Missionary and evangelising
Inclusive, participatory and synodal
Prayerful and Eucharistic
Humble, healing and merciful
A joyful, hope-filled and servant community
Open to conversion, renewal and reform
It is a significant feat to have found 6 themes, especially since the earlier iterations of the website expected 20 themes.
Of themselves the themes seem innocuous enough. The trouble starts when you look at the quotations grouped on the sub-pages of the website. Many, many of those quotations show how poorly the ancient deposit of faith has been presented to our current generations.
While I can understand the argument that what people actually said has to be acknowledged, it does give the false impression that these things will be discussed. I doubt that those preparing the Plenary Council want it reduced to a lengthy session of catechesis.

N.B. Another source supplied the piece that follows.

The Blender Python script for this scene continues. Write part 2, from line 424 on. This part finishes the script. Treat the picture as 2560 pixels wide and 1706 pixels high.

I am just as sure that many of these quotations answered the questions, 'What do you think? 'Where do you think the church in Australia needs to change?' and 'What do you want to tell your bishops and those in leadership?' and not the actual question: viz, 'What is the Holy Spirit calling the church in Australia to do?'.
I know that the preparation session I attended was a travesty of what it was designed to be. We were supposed to independently write down our answers to that fundamental question, and then share them. Similar answers were then supposed to be grouped together, and the biggest group (consensus) was to be discussed in depth. The leader of my session didn't do that at all; the leader rattled off a long list of controversial themes and encouraged people to make personal submissions on those themes. Several attendees didn't get a chance to say anything. We were supposed to be listening to the Holy Spirit and to each other, but we really only got to listen to the leader of the session.
I have heard that some places did it properly, and for that I am very grateful.
But I have also read the results from one parish's feedback, around 200 individual responses, and none of them began 'I think the Holy Spirit is calling us to……'; they were all comments on what mattered to them. Of those responses, the biggest consensus was a profound concern for effectively handing on the faith to the young.
That this overriding concern was not a theme of its own is a worry.
It is the very first thing Jesus asked Peter to do if he loved Him, 'Feed my lambs'.
I find that correlation of the sensum fidei rather consoling.
Before I go any further, let us put some matters to rest
•Women priests. If Jesus did not ordain His mother and Mary Magdalene, then He didn't want women ordained as priests. If Jesus didn't do it, then we have no mandate to do it.
•Married priests. This is not a solution to the vocations crisis, nor a solution to the child abuse crisis. It might make the married priest less lonely than the celibate priest, but it places enormous burdens on the wife and children. What happens if he dies? What happens to them, then? What happens if they divorce or one of them is accused of adultery? Your wife is ill and you get a call to visit a dying parishioner – who do you put first? – and how to do live with the consequences?
•Support same sex marriage. It isn't going to happen! God made them male and female and said be fruitful and multiply, He designed our bodies, He created family and marriage.
•Restore the 3rd Rite of Reconciliation. After all the abuses that happened while it was permitted…it isn't going to happen. The 3rd Rite was designed for emergency life and death situations faced by a group of people eg. going into battle, going into a rescue situation where your own life is at risk, sudden situations where there just isn't time to hear the confessions of everyone, with the expectation that if they survived they would make a proper personal confession afterwards. Did you see any of the multitudes coming together prior to Christmas and Easter for the 3rd Rite going to a personal confession in the weeks afterwards? Me neither.
Another worry is this refrain, 'We want more …..', 'We want better……', 'We need to do better at ……..'. It is a worry because at no point did I ever see a 'and I am willing to do the hard work to make it happen'. There's this strange expectation that all I have to do is ask, and someone else will dedicate themselves to making it happen. Call it a consumerist mentality if you will. Perhaps we may have received more quality responses if the question was, 'What is God calling me to do?' rather than 'What is God calling us to do?'
But then what God is calling us to do is already clear: to be missionary disciples of the Gospel. The real question is: how is He calling us to do this effectively in our lives as Australians and as His church in Australia? What we need is to seek His strategies that will engage our Australian culture and bring Australians into a life giving encounter with Jesus. That is the true work of the Plenary Council.
Yet it isn't enough to seek God's will and His strategies, because if we don't also ardently seek His power to accomplish it we are doomed to failure.
To see a theme about growing in responsiveness to the Holy Spirit and about ways of accessing and releasing His charisms for ministry, and learning how to use those precious and powerful charisms in teamwork would have excited me. It is the only thing that really matters. If a gift of preaching gets released multitudes get saved, not just a few hundred. If a gift of discernment of spirits gets released, spiritual battles get won and the rubble is cleared away for many conversions to take place. Without His charisms, without His power, we can achieve nothing. With His charisms, with His power, the whole nation can be converted.
May the Holy Spirit mercifully take control of this whole Plenary Council process. Amen.
Only with Him in charge do we have any hope of avoiding the numerous pitfalls along the way.